Okay, you already figured the second one out from the guinea story.  Add in the other two and we've set the scene for the exciting sequel (um, conclusion?) to that very story.

The guineas were 3 or 4 weeks old, and had been quite manageable.  So I hadn't screened the top of the brooder.  Because really, the tyranny of the urgent seems to drive me when it comes to the farm.  And things hadn't felt urgent.  For you literary types, this writing technique is called foreshadowing.

It was a gorgeous fall day, the children and I were outside, and I was feeding and watering the guineas.  The brooder lid was propped open, but I was right there.  I walked away from the brooder for a minute to bring the waterer to the hose.  No problem.  All was peaceful as the guineas hungrily huddled around their newly freshened feeder.

Little Warrior came running over to me as I rinsed out the waterer, and asked if he could fill it.  Well, of course he could... sure it meant he would end up soaked, but he's four and I'm trying to give him as many big-boy jobs as I can.  You know, hard work builds character and all that.

While he held the hose, I walked back over to check on the guineas, who were starting to look pretty with their brand new grown-up feathers.  They calmly munched their grain as we waited for hose-aiming-challenged Little Warrior to finish filling up the waterer. 


Pretty birds. 

A squawk from the direction of the chicken yard turned my head.  More pretty birds.  I grabbed my camera off the brooder porch roof and meandered toward the chickens.  The light was so pretty.  The chickens were so pretty.  The roosters were especially pretty.

I started taking pictures.

I knelt down and took more pictures.

Lots of pictures.

Preeeeeetty birrrrrrds.....





SQUAWK!! 

I turned around to see a guinea fly up.  Suddenly, like popcorn in a pan, guineas were popping up and out of the brooder every which way.  The first guinea or two had hit the brooder lamp which fell off its hook and onto the brooder floor, terrifying all the rest.  And if you're a guinea, terrified = fly.  

The closer I got, the more guineas flew out of that brooder.  I froze and did the only sensible thing a calm mother such as myself would do - shouted "HELP! I don't know what to do!" to my teenager. 

By the time we made it to the brooder and got the lid closed, there was one guinea left in it.  The fields and trees looked like ice cream with guinea sprinkles shaken on it.  They were everywhere.

We tried to herd them like ducks.  Um, no.  

We tried to lure them with food like chickens.  NOT!

We tried to catch them.  As if.

Three of them flew in with the chickens.  That was nice.   Farmer Boy finally managed to catch one that was on the ground, and put it in with the other three.
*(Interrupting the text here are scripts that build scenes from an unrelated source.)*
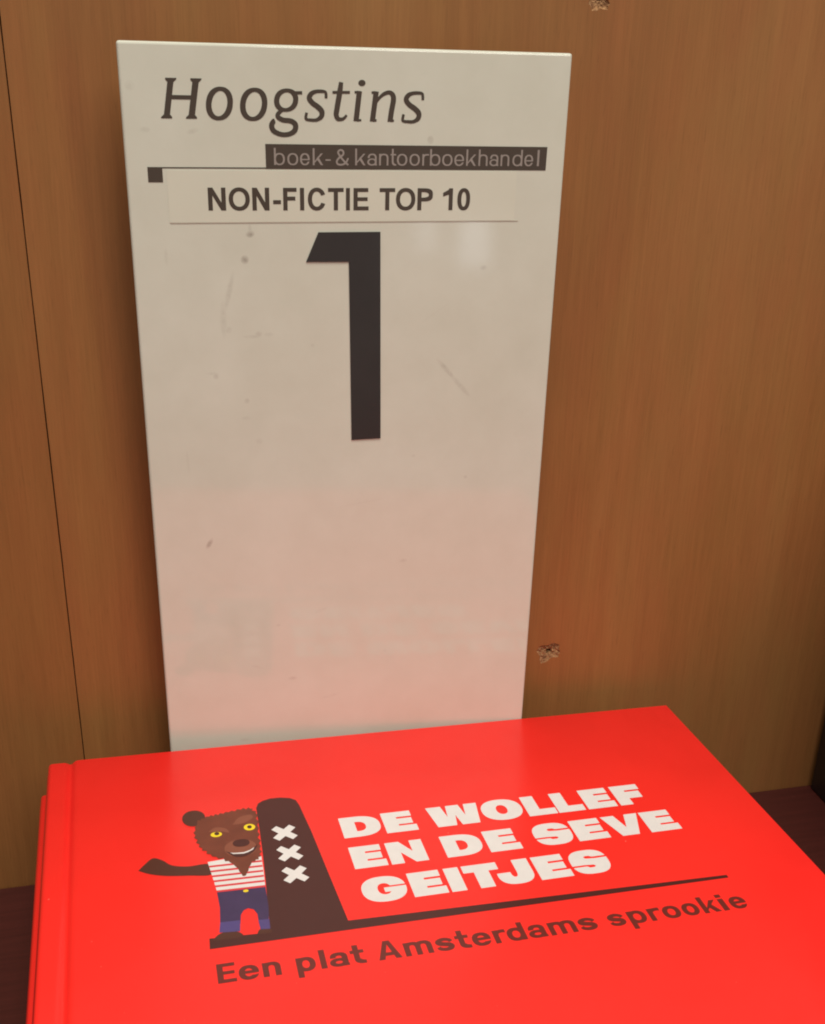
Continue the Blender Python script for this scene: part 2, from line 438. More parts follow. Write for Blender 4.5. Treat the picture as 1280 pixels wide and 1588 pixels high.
def black(ch):
    """ultra heavy title letters in a unit box"""
    if ch == 'E': return [[('+', rc(0, 0, 1, 1)), ('-', rc(.45, .655, 1.1, .735)), ('-', rc(.45, .30, 1.1, .375)), ('-', rc(.94, .70, 1.1, 1.1)), ('-', rc(.915, .34, 1.1, .70))]]
    if ch == 'F': return [[('+', rc(0, 0, 1, 1)), ('-', rc(.45, .655, 1.1, .735)), ('-', rc(.45, -.1, 1.1, .315)), ('-', rc(.94, .1, 1.1, .70))]]
    if ch == 'L': return [[('+', rc(0, 0, .46, 1))], [('+', rc(0, 0, 1, .30))]]
    if ch == 'I': return [[('+', rc(0, 0, 1, 1))]]
    if ch == 'D': return [[('+', oval(-.25, 0, 1, 1, 2.5)), ('-', rc(-1, -.1, 0, 1.1)), ('+', rc(0, 0, .4, 1)),
                           ('-', oval(.20, .27, .63, .73, 2.4)), ('+', rc(0, .1, .37, .9))]]
    if ch == 'O': return [[('+', oval(0, -.02, 1, 1.02, 2.3)), ('-', oval(.365, .27, .635, .73, 2.2))]]
    if ch == 'W': return [[('+', [(0, 1), (.29, 1), (.345, .45), (.39, 1), (.64, 1), (.695, .45), (.745, 1), (1, 1), (.90, 0), (.56, 0), (.505, .50), (.45, 0), (.09, 0)])]]
    if ch == 'N': return [[('+', [(0, 1), (.38, 1), (.665, .50), (.665, 1), (1, 1), (1, 0), (.66, 0), (.345, .50), (.345, 0), (0, 0)])]]
    if ch == 'V': return [[('+', [(0, 1), (.36, 1), (.505, .38), (.65, 1), (1, 1), (.72, 0), (.27, 0)])]]
    if ch == 'T': return [[('+', rc(0, .69, 1, 1))], [('+', rc(.29, 0, .71, 1))]]
    if ch == 'J': return [[('+', oval(0, -.02, 1, .86, 2.5)), ('-', rc(-.1, .50, .5, 1)), ('+', rc(.56, .42, 1, 1)),
                           ('-', oval(.38, .28, .56, .72, 2.4)), ('-', rc(.2, .50, .56, 1.1)),]]
    if ch == 'G': return [[('+', oval(0, -.02, 1, 1.02, 2.35)), ('-', oval(.355, .27, .66, .73, 2.2)), ('-', rc(.50, .545, 1.1, .605)),
                           ('+', [(.50, .36), (.50, .545), (1.0, .545), (.99, .36)])]]
    if ch == 'S': return [[('+', oval(0.015, -.02, .985, 1.02, 2.7)),
                           ('-', [(.41, .705), (.45, .755), (.56, .755), (.62, .705), (.66, .70), (1.1, .70), (1.1, .635), (.70, .62), (.45, .645)]),
                           ('-', [(.60, .305), (.55, .25), (.43, .25), (.38, .305), (.34, .31), (-.1, .31), (-.1, .375), (.30, .38), (.55, .355)])]]
    raise KeyError(ch)

# ------------------------------------------------------------------ wall behind (two laminate boards meeting at a seam)
SEAM0, SEAM1 = 0.0172, 0.0154       # x at z = 0.06 and z = 0.34
def seam_x(z): return SEAM0 + (SEAM1 - SEAM0) * (z - 0.0645) / 0.273
rng = random.Random(4)
def chip_outline(cx, cz, r, sx, seed, k=34):
    out = []
    for i in range(k):
        a = 2 * math.pi * i / k
        n = noise.noise(Vector((math.cos(a) * 1.6 + seed, math.sin(a) * 1.6, seed * 2.1)))
        n2 = noise.noise(Vector((math.cos(a) * 5 + seed, math.sin(a) * 5, 3.0)))
        q = r * (1 + 0.42 * n + 0.20 * n2)
        out.append((cx + q * math.cos(a) * sx, cz + q * math.sin(a)))
    return out

wall = empty('wall')
tag(wall, kind='structure')
WZ0, WZ1 = -0.05, 0.62
HOLES = [(219.2, 91.4, 4.3, 1.15, 1.3), (217.2, 355.6, 4.4, 1.0, 5.9)]
def wall_panel(x_a, x_b, holes, material, left_seam=False, right_seam=False):
    def xx(x, z, seam, sg): return (seam_x(z / 1000) * 1000 + sg * 0.22) if seam else x
    outline = []
    for z in (WZ0 * 1000, WZ1 * 1000): pass
    zs = [WZ0 * 1000 + (WZ1 - WZ0) * 1000 * i / 60 for i in range(61)]
    jag = lambda z: 0.10 * noise.noise(Vector((z * 0.11, x_a, 0))) + 0.07 * noise.noise(Vector((z * .6, x_b, 2)))
    left = [(xx(x_a, z, left_seam, 1) + (jag(z) if left_seam else 0), z) for z in zs]
    right = [(xx(x_b, z, right_seam, -1) + (jag(z) if right_seam else 0), z) for z in zs]
    poly = left[::-1] + right
    shp = [('+', poly)]
    outs = [chip_outline(*h) for h in holes]
    for o_ in outs: shp.append(('-', o_))
    fl = Flat(); fl.add([shp])
    p = fl.build('panel', material, wall, lambda x, z: (x / 1000, 0, z / 1000), thick=Vector((0, 0.018, 0)))
    for h, ol in zip(holes, outs):
        cx, cz, r = h[:3]
        bm = bmesh.new(); rings = []
        NR = 9
        for j in range(NR + 1):
            f = 1 - j / NR
            row = []
            for i, (x, z) in enumerate(ol):
                a = 2 * math.pi * i / len(ol)
                px, pz = cx + .6 + (x - cx) * f - .6 * f, cz + (z - cz) * f
                n = noise.noise(Vector((px * 0.9, pz * 0.9, 1))) + .6 * noise.noise(Vector((px * 2.2, pz * 2.2, 7)))
                depth = 0.35 + 0.75 * (1 - f) + 0.55 * n * (1 if j else 0)
                if j == 0: depth = -0.02
                if f < 0.24: depth += 7.0 * (1 - f / 0.24)
                depth = max(depth, -0.15)
                row.append(bm.verts.new((px / 1000, depth / 1000, pz / 1000)))
            rings.append(row)
        for a_, b__ in zip(rings, rings[1:]):
            for i in range(len(a_)):
                j = (i + 1) % len(a_)
                try: bm.faces.new((a_[i], a_[j], b__[j], b__[i]))
                except ValueError: pass
        bm_to('screw_hole', bm, MAT['chip'], wall)
    return p
wall_panel(-700, 0, [], MAT['wood_left'], right_seam=True)
wall_panel(0, 900, HOLES, MAT['wood'], left_seam=True)
for nm in ('panel', 'panel.001'):
    bev = bpy.data.objects[nm]
bk = bm_to('backing_strip', box_bm(-0.06, 0.09, 0.0185, 0.024, WZ0, WZ1), MAT['black_cover'], wall)

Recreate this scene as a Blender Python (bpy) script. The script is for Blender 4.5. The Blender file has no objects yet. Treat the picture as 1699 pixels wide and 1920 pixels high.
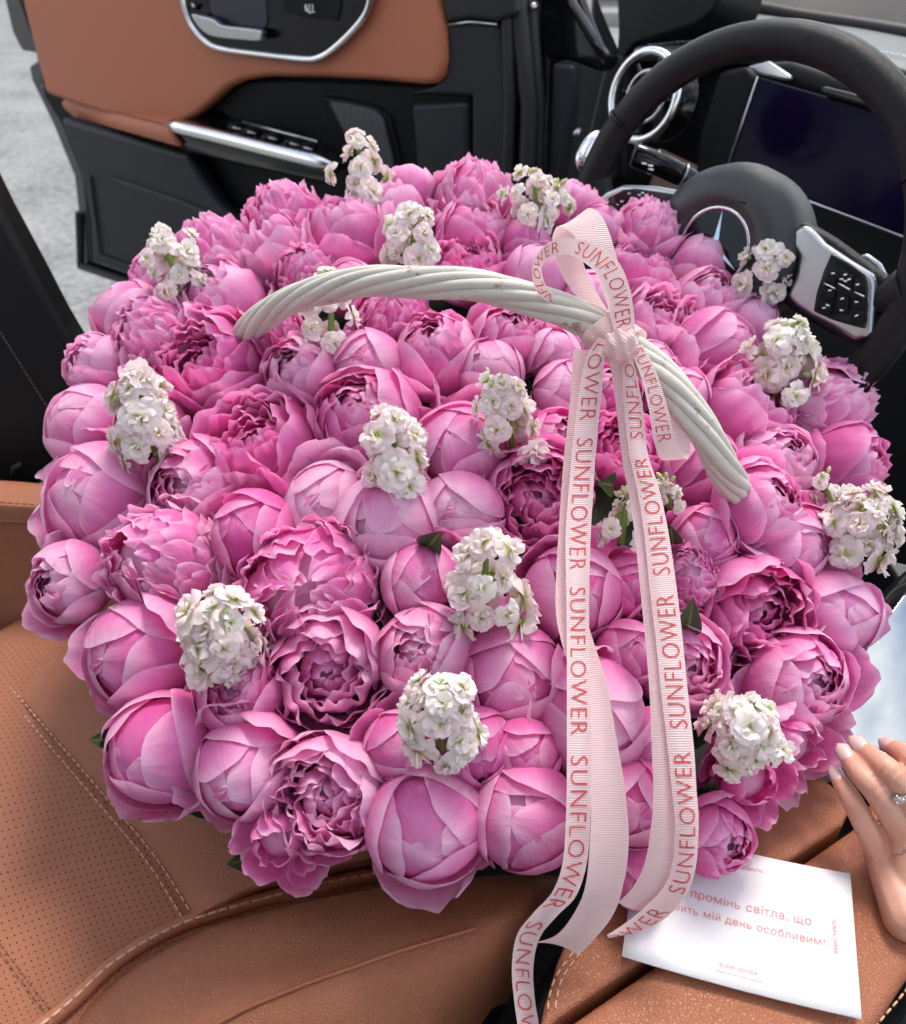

I heard squawking, and followed the sounds to the big pond.   Peeked through the trees hopefully, but found these guys...



Pretty, aren't they?  They were swimming, a happy wild duck family, just peacefully swimming...


Preeeeeeetty birrrrrrrrrds...

DOH!  Guineas, guineas, focus on the guineas!  

But I couldn't find any more.  {sigh}

So here are a few of the things I have learned about guinea raising:

~ guineas really CAN fly very young
~ guineas can fly very high on their first flight (20 feet up into a tree)
~ an open brooder should be treated like a hot stove... never left unattended
~ if guineas escape their brooder young they have no memory of your property and do not yet consider it home
~ young guineas make good breakfast for coyotes
~ I am too distractable to brood guineas the same way we brood chickens

We had four guineas in with the chickens the first night after the Great Escape.  Within a week we had no guineas.

And would you believe that despite all that mad distractability my husband gave me an even nicer camera for Christmas?  If you hear me talking guineas again before I get that roofed pen built, talk me down, would you?  And keep my camera hostage.  There's no telling what pretty birds might lure me in to a photo shoot.